» **Work to do**
Copy out the lines that include the word "Python".
— START Provided data —
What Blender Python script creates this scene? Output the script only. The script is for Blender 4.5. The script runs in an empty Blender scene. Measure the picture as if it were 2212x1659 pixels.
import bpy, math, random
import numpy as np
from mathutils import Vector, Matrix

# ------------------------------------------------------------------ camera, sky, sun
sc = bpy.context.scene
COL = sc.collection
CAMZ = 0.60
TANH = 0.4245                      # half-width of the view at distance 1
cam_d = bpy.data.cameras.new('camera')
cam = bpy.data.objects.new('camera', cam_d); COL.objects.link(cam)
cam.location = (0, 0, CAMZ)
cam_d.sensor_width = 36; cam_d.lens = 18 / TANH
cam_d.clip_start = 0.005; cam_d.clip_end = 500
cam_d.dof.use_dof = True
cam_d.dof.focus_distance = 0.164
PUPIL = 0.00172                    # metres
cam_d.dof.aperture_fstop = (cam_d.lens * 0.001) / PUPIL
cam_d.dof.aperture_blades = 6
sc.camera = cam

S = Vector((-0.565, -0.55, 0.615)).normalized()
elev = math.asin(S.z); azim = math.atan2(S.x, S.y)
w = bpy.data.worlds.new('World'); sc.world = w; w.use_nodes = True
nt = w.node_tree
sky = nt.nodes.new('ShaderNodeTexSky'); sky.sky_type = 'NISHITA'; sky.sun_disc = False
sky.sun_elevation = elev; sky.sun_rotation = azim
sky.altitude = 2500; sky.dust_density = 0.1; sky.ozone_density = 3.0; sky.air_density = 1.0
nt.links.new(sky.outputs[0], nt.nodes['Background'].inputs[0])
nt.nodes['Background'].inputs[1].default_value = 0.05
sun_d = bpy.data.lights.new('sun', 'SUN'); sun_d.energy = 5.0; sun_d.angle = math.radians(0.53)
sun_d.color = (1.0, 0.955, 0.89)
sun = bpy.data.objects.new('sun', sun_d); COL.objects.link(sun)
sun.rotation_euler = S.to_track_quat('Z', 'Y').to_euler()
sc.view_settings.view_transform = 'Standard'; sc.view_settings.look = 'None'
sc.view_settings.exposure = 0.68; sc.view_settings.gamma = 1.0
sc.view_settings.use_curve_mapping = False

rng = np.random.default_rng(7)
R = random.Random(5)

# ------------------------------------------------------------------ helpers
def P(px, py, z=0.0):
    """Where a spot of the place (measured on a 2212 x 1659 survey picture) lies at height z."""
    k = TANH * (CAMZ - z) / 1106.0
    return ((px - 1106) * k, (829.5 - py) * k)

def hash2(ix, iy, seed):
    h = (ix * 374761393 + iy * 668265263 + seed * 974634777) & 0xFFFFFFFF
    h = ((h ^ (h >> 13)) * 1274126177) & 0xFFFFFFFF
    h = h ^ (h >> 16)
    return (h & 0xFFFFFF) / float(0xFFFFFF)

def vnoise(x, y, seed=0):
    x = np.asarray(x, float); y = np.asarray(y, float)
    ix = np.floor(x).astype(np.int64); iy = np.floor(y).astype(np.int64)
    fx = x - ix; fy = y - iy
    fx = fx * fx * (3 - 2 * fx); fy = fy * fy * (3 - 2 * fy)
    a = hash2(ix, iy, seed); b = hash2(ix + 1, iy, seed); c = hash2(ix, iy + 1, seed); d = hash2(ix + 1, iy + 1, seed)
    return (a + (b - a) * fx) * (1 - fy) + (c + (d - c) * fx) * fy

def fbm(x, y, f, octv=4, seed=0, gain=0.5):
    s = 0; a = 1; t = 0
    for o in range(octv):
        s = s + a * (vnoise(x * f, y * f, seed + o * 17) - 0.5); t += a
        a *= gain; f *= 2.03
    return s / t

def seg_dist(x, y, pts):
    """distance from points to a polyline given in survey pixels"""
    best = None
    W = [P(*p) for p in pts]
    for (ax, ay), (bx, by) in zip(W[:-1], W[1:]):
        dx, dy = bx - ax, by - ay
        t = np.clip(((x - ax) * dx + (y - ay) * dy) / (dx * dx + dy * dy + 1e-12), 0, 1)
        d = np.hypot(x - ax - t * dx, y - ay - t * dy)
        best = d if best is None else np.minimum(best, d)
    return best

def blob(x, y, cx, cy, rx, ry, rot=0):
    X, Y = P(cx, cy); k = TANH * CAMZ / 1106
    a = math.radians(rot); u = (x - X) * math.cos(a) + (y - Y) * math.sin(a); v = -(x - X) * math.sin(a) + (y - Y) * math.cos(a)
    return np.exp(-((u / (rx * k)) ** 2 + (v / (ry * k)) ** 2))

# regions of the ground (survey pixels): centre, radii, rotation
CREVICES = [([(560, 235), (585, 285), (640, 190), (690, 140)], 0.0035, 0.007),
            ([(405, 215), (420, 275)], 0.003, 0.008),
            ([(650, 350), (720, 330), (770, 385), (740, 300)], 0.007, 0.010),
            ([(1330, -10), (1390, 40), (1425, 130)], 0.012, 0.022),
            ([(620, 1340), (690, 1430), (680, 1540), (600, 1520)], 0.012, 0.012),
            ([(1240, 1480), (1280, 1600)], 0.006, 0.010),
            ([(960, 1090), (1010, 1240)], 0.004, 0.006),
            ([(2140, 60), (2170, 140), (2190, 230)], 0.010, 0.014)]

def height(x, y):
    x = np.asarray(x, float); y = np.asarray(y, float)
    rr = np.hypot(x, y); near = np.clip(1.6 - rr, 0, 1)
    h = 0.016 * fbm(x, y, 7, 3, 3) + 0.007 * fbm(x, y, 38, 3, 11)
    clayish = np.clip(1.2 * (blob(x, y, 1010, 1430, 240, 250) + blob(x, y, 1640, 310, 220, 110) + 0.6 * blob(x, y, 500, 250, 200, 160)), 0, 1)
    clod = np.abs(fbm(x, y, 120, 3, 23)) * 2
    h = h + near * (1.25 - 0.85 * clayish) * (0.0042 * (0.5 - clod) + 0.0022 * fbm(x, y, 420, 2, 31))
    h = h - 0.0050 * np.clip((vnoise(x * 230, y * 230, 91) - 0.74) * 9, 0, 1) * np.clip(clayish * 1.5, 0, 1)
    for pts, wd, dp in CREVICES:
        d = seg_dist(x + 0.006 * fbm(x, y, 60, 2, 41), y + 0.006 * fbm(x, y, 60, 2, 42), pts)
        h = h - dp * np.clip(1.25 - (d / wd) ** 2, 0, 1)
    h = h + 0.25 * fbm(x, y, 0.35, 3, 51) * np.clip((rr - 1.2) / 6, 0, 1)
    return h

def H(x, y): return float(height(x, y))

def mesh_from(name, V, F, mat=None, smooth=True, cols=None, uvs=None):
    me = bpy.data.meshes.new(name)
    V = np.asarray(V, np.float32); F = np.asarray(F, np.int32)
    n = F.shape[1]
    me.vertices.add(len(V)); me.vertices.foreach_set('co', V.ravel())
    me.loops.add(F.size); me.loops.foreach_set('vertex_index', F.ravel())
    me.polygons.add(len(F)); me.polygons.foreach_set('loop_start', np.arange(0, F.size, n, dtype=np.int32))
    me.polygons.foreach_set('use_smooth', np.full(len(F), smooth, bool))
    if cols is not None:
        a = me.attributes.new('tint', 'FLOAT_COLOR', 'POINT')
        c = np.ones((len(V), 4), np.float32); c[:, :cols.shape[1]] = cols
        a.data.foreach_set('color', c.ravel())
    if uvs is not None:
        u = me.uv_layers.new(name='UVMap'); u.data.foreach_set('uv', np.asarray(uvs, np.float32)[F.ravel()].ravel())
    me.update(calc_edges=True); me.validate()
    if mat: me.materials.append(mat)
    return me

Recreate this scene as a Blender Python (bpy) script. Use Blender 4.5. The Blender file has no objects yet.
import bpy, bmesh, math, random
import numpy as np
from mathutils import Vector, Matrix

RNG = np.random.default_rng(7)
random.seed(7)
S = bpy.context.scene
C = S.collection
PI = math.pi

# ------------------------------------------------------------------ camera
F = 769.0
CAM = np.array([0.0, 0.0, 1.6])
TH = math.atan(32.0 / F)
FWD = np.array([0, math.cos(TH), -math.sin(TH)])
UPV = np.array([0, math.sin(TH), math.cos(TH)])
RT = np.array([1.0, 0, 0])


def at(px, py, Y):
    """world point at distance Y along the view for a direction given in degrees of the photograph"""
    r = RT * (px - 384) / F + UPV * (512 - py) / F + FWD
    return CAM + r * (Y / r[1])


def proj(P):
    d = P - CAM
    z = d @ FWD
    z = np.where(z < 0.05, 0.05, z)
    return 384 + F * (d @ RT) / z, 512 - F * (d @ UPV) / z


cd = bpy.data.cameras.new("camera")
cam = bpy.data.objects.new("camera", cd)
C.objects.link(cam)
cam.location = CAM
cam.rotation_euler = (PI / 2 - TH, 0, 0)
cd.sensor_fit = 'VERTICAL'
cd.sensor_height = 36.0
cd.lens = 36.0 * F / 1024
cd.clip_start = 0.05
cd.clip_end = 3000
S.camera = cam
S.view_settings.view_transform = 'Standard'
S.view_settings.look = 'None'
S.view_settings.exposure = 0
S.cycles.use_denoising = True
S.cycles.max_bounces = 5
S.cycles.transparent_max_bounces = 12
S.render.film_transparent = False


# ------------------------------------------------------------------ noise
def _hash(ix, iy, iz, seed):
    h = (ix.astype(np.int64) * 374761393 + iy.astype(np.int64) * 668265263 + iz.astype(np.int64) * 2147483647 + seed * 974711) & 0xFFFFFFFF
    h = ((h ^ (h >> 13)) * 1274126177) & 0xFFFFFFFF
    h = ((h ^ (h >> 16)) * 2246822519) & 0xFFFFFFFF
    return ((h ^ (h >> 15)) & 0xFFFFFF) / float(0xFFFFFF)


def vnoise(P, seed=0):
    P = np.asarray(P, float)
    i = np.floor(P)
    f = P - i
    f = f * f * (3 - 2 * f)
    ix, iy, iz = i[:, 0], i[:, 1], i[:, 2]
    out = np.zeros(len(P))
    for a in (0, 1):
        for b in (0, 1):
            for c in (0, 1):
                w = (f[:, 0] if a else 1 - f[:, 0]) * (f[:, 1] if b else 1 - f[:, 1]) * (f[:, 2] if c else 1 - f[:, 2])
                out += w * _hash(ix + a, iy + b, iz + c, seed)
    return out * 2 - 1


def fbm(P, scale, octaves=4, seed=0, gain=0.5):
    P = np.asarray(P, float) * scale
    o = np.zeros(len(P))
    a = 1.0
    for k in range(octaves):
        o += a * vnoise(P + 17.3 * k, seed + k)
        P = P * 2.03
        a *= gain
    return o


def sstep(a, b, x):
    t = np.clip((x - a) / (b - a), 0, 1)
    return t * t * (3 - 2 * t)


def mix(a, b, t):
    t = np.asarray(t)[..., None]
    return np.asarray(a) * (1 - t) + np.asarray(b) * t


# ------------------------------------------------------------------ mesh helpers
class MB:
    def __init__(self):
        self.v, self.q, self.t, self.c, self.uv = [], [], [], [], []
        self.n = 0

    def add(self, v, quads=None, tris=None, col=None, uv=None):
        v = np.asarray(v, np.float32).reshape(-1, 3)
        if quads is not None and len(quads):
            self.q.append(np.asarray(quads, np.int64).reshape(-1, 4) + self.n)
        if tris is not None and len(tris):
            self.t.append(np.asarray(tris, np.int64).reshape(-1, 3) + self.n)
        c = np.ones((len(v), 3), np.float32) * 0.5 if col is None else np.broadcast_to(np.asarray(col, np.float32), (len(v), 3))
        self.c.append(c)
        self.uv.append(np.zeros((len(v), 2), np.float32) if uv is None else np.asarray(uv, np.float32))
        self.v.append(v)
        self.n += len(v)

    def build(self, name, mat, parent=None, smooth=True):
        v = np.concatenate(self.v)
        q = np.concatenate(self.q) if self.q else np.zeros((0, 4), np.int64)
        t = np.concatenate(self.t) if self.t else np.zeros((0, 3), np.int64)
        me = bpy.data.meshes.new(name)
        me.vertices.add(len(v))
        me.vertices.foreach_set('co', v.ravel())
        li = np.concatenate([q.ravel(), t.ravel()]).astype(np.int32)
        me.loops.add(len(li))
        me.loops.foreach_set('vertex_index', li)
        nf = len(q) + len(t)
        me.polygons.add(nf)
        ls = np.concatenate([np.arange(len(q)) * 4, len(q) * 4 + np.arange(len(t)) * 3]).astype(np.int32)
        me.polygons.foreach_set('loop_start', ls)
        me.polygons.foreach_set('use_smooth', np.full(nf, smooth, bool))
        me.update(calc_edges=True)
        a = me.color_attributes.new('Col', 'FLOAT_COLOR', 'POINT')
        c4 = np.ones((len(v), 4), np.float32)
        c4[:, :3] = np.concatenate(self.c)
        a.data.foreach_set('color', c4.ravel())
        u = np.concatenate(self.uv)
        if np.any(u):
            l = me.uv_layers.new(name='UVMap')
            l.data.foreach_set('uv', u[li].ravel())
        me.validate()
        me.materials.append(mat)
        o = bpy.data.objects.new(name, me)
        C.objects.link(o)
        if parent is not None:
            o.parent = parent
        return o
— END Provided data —
» **Full response**
What Blender Python script creates this scene? Output the script only. The script is for Blender 4.5. The script runs in an empty Blender scene. Measure the picture as if it were 2212x1659 pixels.
Recreate this scene as a Blender Python (bpy) script. Use Blender 4.5. The Blender file has no objects yet.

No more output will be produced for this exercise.